Your task ->
Please write out the material that follows, exactly as it stands.

— START OF Source material —

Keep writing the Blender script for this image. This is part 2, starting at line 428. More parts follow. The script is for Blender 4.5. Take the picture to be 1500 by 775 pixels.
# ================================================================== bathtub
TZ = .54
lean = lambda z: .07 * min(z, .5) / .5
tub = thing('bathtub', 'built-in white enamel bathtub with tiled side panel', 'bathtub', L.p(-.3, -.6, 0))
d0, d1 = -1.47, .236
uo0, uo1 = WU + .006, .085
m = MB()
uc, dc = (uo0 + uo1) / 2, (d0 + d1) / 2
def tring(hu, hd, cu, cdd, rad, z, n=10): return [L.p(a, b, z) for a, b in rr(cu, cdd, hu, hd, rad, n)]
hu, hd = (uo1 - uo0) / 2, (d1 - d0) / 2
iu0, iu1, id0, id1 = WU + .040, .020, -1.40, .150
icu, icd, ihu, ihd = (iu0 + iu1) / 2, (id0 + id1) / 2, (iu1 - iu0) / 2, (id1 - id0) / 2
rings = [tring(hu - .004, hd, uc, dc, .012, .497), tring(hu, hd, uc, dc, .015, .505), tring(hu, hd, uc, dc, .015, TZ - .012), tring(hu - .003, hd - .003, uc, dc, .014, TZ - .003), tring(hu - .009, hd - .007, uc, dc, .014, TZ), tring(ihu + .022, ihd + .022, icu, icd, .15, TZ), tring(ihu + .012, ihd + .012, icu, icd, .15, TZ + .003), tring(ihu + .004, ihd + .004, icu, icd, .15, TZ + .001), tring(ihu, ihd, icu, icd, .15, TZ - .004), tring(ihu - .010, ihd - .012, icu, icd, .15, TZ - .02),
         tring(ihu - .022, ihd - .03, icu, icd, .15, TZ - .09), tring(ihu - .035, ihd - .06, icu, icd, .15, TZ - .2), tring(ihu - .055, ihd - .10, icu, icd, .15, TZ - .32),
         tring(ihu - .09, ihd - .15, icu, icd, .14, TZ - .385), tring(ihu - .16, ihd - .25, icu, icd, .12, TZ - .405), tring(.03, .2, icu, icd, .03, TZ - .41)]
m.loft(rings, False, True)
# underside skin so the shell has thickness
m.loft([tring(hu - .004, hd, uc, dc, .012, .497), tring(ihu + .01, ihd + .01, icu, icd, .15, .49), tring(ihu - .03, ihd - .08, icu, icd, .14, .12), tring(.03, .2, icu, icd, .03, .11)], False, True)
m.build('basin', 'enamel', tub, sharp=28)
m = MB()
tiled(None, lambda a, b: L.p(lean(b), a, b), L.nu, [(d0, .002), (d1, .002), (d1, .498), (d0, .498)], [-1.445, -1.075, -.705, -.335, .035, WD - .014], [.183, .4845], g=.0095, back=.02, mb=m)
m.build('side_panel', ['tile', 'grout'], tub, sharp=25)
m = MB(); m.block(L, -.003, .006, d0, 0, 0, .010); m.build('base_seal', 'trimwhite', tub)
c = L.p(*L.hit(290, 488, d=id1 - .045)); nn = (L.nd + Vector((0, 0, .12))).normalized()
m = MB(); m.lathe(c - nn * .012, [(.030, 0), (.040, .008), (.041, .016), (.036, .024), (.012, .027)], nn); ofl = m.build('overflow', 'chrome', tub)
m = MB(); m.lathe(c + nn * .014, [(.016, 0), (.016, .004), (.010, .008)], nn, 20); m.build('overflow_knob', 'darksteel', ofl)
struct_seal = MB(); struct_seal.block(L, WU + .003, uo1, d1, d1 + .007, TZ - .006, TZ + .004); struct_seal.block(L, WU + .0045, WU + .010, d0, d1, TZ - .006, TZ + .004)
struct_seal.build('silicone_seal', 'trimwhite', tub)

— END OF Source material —

Answer to this exercise ->
Keep writing the Blender script for this image. This is part 2, starting at line 428. More parts follow. The script is for Blender 4.5. Take the picture to be 1500 by 775 pixels.
# ================================================================== bathtub
TZ = .54
lean = lambda z: .07 * min(z, .5) / .5
tub = thing('bathtub', 'built-in white enamel bathtub with tiled side panel', 'bathtub', L.p(-.3, -.6, 0))
d0, d1 = -1.47, .236
uo0, uo1 = WU + .006, .085
m = MB()
uc, dc = (uo0 + uo1) / 2, (d0 + d1) / 2
def tring(hu, hd, cu, cdd, rad, z, n=10): return [L.p(a, b, z) for a, b in rr(cu, cdd, hu, hd, rad, n)]
hu, hd = (uo1 - uo0) / 2, (d1 - d0) / 2
iu0, iu1, id0, id1 = WU + .040, .020, -1.40, .150
icu, icd, ihu, ihd = (iu0 + iu1) / 2, (id0 + id1) / 2, (iu1 - iu0) / 2, (id1 - id0) / 2
rings = [tring(hu - .004, hd, uc, dc, .012, .497), tring(hu, hd, uc, dc, .015, .505), tring(hu, hd, uc, dc, .015, TZ - .012), tring(hu - .003, hd - .003, uc, dc, .014, TZ - .003), tring(hu - .009, hd - .007, uc, dc, .014, TZ), tring(ihu + .022, ihd + .022, icu, icd, .15, TZ), tring(ihu + .012, ihd + .012, icu, icd, .15, TZ + .003), tring(ihu + .004, ihd + .004, icu, icd, .15, TZ + .001), tring(ihu, ihd, icu, icd, .15, TZ - .004), tring(ihu - .010, ihd - .012, icu, icd, .15, TZ - .02),
         tring(ihu - .022, ihd - .03, icu, icd, .15, TZ - .09), tring(ihu - .035, ihd - .06, icu, icd, .15, TZ - .2), tring(ihu - .055, ihd - .10, icu, icd, .15, TZ - .32),
         tring(ihu - .09, ihd - .15, icu, icd, .14, TZ - .385), tring(ihu - .16, ihd - .25, icu, icd, .12, TZ - .405), tring(.03, .2, icu, icd, .03, TZ - .41)]
m.loft(rings, False, True)
# underside skin so the shell has thickness
m.loft([tring(hu - .004, hd, uc, dc, .012, .497), tring(ihu + .01, ihd + .01, icu, icd, .15, .49), tring(ihu - .03, ihd - .08, icu, icd, .14, .12), tring(.03, .2, icu, icd, .03, .11)], False, True)
m.build('basin', 'enamel', tub, sharp=28)
m = MB()
tiled(None, lambda a, b: L.p(lean(b), a, b), L.nu, [(d0, .002), (d1, .002), (d1, .498), (d0, .498)], [-1.445, -1.075, -.705, -.335, .035, WD - .014], [.183, .4845], g=.0095, back=.02, mb=m)
m.build('side_panel', ['tile', 'grout'], tub, sharp=25)
m = MB(); m.block(L, -.003, .006, d0, 0, 0, .010); m.build('base_seal', 'trimwhite', tub)
c = L.p(*L.hit(290, 488, d=id1 - .045)); nn = (L.nd + Vector((0, 0, .12))).normalized()
m = MB(); m.lathe(c - nn * .012, [(.030, 0), (.040, .008), (.041, .016), (.036, .024), (.012, .027)], nn); ofl = m.build('overflow', 'chrome', tub)
m = MB(); m.lathe(c + nn * .014, [(.016, 0), (.016, .004), (.010, .008)], nn, 20); m.build('overflow_knob', 'darksteel', ofl)
struct_seal = MB(); struct_seal.block(L, WU + .003, uo1, d1, d1 + .007, TZ - .006, TZ + .004); struct_seal.block(L, WU + .0045, WU + .010, d0, d1, TZ - .006, TZ + .004)
struct_seal.build('silicone_seal', 'trimwhite', tub)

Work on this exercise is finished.